A: Yes. Every issue of the journal concludes with “The Last Word.” In it the editor showcases a sentence from one of the members of SoCalMWA, members who include Michael Connelly, Walter Mosley, Laurie R. King, Nicholas Meyer and many other prominent mystery writers. I was thrilled when she made the first words of my new novel “The Last Word.”

 

Q: And those words are…?

 

A: “I died three times that day.”

 

Q: Okay. I’m hooked. How does someone die three times in one day?

 

A: You’ll have to read the novel to find out. The book is, after all, a mystery, so it seemed to me that it would be fun to begin it with a mystery.

 

Q: Shout at the Devil, like its predecessor Someone To Watch Over Me, is set in old Hollywood. Why not set your story in today’s Hollywood?

 

A: Because today’s Hollywood is a corporate catastrophe—a dull bunch of suits who have neither love nor knowledge of motion pictures in place of the colorful characters who invented Hollywood, who knew the movies inside and out and were willing to risk their studios on a film they believed in. Many of them were monsters, but they were fascinating monsters, and the denizens of the town itself were a family, a dysfunctional family but a family nevertheless. Everyone knew everyone else, and everyone knew everyone else’s secrets—often shameful secrets underneath the outward glamor. If you’re a writer interested in the difference between the way things seem and the way they actually are, the Hollywood of the studio era is a wet dream.

 

Q: Yet you’ve set your Jack Shannon novels in 1947 and 1951—the post-war period when the studio system was breaking down.

 

A: Exactly. The studio system reached a peak of power in 1939—the annus mirabilis that produced a dozen classic films like Gone with the Wind and The Wizard of Oz. It appeared to thrive during World War II, but the cracks were already developing, and they began to open wide in the post-war period with the Paramount Consent Decrees robbing the studios of their distribution system, the stars breaking way from the indentured servitude of the studio contract, and the challenge of television. By the end of the fifties, the studios were still standing physically, but their power had been broken, and they were on life support. It's against this conflicted background that Jack Shannon works to solve the mysteries that confront him.

 

Q: Where did Jack Shannon come from. Is he a version of you?

 

A: Hardly. Back in the late nineties when I myself was still working in Hollywood, I got the idea that I’d like to do a series of mystery novels set in post-war Tinsel Town. I thought it would be interesting to make my protagonist a veteran, and as I read about D-Day, the Battle of the Bulge, and the freeing of the death camps, I decided to make my guy an actor on the verge of stardom when the war broke out, someone who gave up Hollywood to defend his country and returned physically and emotionally wounded—a big scar across his cheek emblematic of the scars inside. The studio takes pity upon him and makes him a publicist, where his real job is to suppress publicity about the bad behavior of the stars.
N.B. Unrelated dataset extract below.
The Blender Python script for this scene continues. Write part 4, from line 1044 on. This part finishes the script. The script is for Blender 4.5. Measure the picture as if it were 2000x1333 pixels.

He's good at it because he’s a burnt-out case. He just doesn’t care until…

 

Q: Until…?

 

A: The best answer to that question is Someone To Watch Over Me and, of course, Shout at the Devil.

 

Q: So we’re not going to get any spoilers from you?

 

A: None.

 

Q: Not even an answer to the question of how a man can die three times in one day?

 

A: You only have to read the second paragraph of Shout to get the answer to that one. I’m hoping, of course, that once you get started you won’t be able to stop, that you’ll be like actor/writer Jameson Parker, who read the book and offered this blurb for it…

 

“Be careful. I made the mistake of deciding to just glance at the first page and then call it a night. Right. Long after midnight, I finally staggered off to bed, a bleary eyed but well-satisfied wreck. No doubt about it. Shout at the Devil is the very definition of a page-turner.”